→ Work to do
Look through the material and copy each line holding "scene".

→ Available data
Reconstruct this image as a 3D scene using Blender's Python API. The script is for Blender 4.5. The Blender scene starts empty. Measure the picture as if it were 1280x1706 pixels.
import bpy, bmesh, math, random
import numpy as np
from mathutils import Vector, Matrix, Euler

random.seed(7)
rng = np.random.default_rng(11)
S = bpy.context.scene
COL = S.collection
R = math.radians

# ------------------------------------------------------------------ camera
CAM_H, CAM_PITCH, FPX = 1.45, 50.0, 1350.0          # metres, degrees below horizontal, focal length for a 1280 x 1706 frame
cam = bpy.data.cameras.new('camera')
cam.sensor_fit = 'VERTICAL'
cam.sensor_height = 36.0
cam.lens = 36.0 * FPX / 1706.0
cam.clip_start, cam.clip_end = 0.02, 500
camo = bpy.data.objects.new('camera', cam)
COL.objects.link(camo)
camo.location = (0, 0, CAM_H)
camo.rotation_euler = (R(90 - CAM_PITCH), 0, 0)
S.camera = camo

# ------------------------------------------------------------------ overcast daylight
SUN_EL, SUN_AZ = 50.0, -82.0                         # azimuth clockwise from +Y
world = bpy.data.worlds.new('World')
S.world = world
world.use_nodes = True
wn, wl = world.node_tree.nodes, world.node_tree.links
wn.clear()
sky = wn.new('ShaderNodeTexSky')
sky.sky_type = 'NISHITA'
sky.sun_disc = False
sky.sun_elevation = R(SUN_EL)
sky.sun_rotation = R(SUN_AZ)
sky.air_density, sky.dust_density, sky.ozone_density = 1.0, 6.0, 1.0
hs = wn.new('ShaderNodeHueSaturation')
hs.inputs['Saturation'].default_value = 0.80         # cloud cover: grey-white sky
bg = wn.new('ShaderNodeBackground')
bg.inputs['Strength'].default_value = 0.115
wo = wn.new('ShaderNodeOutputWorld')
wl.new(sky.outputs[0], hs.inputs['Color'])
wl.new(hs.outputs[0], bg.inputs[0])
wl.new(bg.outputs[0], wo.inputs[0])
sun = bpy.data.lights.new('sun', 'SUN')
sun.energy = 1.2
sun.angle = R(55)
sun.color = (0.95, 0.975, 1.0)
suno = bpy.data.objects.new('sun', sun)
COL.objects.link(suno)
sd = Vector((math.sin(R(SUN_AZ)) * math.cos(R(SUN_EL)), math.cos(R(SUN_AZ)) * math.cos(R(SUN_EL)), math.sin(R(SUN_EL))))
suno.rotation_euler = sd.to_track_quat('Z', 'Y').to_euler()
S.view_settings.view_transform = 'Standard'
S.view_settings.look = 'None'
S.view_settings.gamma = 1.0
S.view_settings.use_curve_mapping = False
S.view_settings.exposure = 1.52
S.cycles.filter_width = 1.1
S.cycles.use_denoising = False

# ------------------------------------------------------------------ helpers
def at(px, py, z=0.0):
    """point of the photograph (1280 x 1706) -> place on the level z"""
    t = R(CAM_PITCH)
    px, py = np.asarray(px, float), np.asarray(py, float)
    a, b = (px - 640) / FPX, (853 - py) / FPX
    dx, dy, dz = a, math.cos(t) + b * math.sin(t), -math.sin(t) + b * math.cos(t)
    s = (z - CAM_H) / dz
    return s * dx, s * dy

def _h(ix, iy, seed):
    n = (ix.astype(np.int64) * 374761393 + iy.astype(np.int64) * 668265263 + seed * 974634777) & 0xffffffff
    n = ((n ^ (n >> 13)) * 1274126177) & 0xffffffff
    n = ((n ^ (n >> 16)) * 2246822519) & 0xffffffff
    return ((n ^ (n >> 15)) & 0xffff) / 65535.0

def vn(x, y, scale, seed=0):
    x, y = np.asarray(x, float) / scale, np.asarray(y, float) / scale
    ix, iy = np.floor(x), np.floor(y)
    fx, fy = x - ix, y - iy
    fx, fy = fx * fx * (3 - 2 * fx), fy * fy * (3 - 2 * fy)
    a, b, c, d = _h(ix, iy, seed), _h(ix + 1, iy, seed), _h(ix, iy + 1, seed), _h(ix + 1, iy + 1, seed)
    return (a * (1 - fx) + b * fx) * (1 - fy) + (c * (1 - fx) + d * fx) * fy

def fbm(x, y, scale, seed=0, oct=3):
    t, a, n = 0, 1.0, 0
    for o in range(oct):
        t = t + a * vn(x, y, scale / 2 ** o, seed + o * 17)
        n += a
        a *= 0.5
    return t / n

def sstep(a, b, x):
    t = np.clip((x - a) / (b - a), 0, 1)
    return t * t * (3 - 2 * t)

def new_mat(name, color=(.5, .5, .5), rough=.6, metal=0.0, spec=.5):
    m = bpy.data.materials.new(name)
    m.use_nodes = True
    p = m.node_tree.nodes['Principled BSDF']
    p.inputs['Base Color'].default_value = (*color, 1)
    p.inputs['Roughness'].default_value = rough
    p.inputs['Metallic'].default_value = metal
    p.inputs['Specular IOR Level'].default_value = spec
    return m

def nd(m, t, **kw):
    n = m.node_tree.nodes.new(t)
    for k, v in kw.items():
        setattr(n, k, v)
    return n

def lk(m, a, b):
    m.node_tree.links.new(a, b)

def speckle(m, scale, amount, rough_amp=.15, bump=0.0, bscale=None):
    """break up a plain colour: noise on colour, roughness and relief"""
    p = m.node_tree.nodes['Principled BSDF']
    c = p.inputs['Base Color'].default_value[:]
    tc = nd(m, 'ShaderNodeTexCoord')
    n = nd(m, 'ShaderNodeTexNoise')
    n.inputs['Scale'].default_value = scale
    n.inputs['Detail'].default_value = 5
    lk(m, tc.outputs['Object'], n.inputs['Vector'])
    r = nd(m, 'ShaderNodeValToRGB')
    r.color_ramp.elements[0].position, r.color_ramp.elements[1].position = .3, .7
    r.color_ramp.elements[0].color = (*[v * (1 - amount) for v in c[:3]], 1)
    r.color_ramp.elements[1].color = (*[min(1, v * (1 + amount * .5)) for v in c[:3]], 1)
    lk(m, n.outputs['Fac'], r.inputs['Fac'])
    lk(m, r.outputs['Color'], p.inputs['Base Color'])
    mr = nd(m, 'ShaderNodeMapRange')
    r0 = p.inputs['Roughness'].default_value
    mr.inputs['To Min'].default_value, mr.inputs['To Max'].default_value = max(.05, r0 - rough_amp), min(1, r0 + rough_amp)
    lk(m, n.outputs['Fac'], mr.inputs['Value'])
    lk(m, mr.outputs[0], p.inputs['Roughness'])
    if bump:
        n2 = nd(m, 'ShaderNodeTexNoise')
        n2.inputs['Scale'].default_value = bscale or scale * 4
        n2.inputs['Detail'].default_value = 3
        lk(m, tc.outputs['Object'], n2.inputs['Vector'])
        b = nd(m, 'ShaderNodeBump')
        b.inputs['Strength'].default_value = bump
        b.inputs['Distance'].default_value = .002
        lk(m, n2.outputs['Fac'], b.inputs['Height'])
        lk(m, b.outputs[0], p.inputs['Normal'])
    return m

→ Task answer
Reconstruct this image as a 3D scene using Blender's Python API. The script is for Blender 4.5. The Blender scene starts empty. Measure the picture as if it were 1280x1706 pixels.
S = bpy.context.scene